A few of the other dolphins then quickly lifted their heads above water to look at me (before then, they were exposing just their blowholes), and then they started slapping the water with their tails, and a few of them started to roll, exposing pale underbelly. I watched them for several minutes, and I tried to get the dog to notice them, and he did, but there was no mutual recognition there. I have no idea what he thought of them, or vice versus. After a while, they stopped the tail slapping and moved away from the coast, stripping the fanfare from their feeding. I jogged alongside for a bit, back towards the house, but they were moving more slowly than I, and eventually I went into the house and fed the dog, and then we went up to the bedroom to see my husband. I told him about the dolphins and we talked a bit, then the dog suddenly sat up and looked outside. The bedroom has a patio window/door and a nice view.
There was a lady walking two dogs on the beach--I looked past her and saw the dolphins again.
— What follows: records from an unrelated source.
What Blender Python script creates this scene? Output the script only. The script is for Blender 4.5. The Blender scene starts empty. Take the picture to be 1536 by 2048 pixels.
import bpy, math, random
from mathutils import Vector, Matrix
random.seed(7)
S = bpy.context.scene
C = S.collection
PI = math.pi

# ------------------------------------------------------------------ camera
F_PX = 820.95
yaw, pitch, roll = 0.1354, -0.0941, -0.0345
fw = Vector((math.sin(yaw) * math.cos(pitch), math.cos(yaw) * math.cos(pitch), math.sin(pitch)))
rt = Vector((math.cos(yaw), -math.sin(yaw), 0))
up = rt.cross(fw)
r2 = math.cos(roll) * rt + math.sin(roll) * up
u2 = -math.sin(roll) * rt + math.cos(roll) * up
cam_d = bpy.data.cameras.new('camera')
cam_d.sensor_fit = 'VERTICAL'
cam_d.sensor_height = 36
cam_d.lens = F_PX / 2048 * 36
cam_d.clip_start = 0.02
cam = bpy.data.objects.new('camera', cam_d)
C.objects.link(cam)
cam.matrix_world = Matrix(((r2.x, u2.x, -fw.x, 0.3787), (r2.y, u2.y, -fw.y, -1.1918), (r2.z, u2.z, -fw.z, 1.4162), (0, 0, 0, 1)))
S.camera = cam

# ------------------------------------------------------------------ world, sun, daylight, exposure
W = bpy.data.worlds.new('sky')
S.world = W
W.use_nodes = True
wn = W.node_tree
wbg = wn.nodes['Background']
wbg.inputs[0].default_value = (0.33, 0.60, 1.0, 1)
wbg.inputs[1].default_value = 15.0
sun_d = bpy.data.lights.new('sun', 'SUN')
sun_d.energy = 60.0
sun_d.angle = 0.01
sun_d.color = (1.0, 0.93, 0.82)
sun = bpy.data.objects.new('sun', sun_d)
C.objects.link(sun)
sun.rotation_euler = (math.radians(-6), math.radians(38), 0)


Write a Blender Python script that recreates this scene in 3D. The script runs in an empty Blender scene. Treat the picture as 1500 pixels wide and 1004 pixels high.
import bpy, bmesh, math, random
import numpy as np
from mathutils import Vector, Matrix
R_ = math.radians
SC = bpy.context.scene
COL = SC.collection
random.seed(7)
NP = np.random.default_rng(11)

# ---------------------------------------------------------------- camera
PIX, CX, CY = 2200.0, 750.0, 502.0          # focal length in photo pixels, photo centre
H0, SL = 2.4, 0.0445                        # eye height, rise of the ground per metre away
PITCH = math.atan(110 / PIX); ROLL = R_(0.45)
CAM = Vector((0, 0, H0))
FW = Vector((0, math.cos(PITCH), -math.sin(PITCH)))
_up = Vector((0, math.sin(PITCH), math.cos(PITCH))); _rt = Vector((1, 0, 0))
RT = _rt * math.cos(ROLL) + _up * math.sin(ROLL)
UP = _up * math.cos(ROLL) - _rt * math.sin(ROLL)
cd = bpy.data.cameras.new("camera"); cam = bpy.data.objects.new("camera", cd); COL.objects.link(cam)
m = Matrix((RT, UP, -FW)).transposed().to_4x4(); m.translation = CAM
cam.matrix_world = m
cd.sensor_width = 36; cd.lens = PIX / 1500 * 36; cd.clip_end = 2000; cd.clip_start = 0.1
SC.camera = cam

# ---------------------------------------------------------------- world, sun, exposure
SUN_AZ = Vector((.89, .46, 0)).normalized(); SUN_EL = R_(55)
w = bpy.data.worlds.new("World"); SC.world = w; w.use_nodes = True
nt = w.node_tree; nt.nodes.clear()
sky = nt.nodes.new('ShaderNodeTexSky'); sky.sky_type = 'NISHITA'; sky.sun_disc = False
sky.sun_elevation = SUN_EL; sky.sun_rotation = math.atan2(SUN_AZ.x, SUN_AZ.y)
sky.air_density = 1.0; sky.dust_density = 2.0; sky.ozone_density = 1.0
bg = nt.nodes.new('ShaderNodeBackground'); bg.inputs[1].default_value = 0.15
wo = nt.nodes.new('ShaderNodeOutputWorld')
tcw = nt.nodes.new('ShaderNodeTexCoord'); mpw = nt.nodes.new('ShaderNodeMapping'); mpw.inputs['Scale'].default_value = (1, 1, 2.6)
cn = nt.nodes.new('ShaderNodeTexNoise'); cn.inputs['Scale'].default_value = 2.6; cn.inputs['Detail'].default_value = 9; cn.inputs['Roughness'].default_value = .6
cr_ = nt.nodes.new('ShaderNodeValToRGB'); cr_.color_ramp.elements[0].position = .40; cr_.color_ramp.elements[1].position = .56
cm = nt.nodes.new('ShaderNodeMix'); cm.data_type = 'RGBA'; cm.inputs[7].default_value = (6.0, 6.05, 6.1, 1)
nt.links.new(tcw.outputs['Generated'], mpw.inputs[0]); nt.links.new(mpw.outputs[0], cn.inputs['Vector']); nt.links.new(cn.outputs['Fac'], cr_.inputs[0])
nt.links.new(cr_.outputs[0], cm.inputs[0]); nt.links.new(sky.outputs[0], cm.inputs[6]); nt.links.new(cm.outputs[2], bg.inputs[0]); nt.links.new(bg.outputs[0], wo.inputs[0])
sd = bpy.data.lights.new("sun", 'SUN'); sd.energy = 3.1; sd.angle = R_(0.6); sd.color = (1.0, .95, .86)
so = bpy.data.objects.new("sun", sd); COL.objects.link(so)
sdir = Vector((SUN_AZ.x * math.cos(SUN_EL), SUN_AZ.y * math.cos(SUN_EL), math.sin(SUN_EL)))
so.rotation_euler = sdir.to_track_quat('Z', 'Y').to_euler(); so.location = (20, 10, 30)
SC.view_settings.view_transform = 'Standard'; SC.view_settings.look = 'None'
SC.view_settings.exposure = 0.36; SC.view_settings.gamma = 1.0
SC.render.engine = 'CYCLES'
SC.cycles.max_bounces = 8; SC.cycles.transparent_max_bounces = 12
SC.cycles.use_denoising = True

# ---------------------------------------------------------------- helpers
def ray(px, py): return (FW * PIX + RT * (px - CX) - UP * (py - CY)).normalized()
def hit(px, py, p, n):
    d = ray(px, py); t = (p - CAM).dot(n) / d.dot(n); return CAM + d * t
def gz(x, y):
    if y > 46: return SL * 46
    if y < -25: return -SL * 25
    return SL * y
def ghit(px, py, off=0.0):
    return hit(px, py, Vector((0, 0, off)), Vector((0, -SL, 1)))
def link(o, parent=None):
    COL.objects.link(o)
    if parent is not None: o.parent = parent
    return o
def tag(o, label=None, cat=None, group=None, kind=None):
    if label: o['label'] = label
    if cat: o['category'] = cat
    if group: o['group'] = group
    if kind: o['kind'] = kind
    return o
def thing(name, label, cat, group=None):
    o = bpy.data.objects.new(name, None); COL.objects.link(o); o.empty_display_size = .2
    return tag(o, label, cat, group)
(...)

My husband pulled on his running clothes and we ran out to watch them. They weren't as close as to the shore before, but the pod had acquired a fifth member. As we approached them, one of them rose out of the water vertically, half a body length out of the water. I'd never seen a dolphin in the wild do this before. We jogged closer to them and they were slapping the water and rolling again, and then one of them jumped clear out of the water. We got as close as possible and stopped running to watch them. I told my husband that maybe they could hear our voices and that might
interest them; I felt obliged to reciprocate exhibitionism. How boring it must be to watch people who are silently standing motionless. Another one jumped out of the water, I yelled reflexively (something terribly erudite such as "whoa!") and a split second later, another one was in full air, a sleek question mark, muscles momentarily contracted into illusionary stockiness. I cheered and clapped this time, but that was perhaps gauche but I'd lost most of my wits by this point. With a few more slaps and rolls and partial breaches, they gradually settled back into feeding. We resumed our jog and when we passed the dolphins on the way back, they were further out still, and further increased in number (7 or so) and building a circular bubble net/fish trap. Another new sight for my bare eyes. I have seen countless dolphins during umpteen trips to the coast, but always at more of a distance, and always partially submersed, plenty of obscuring water between us.
Total jogged today: 10 + 15 minutes.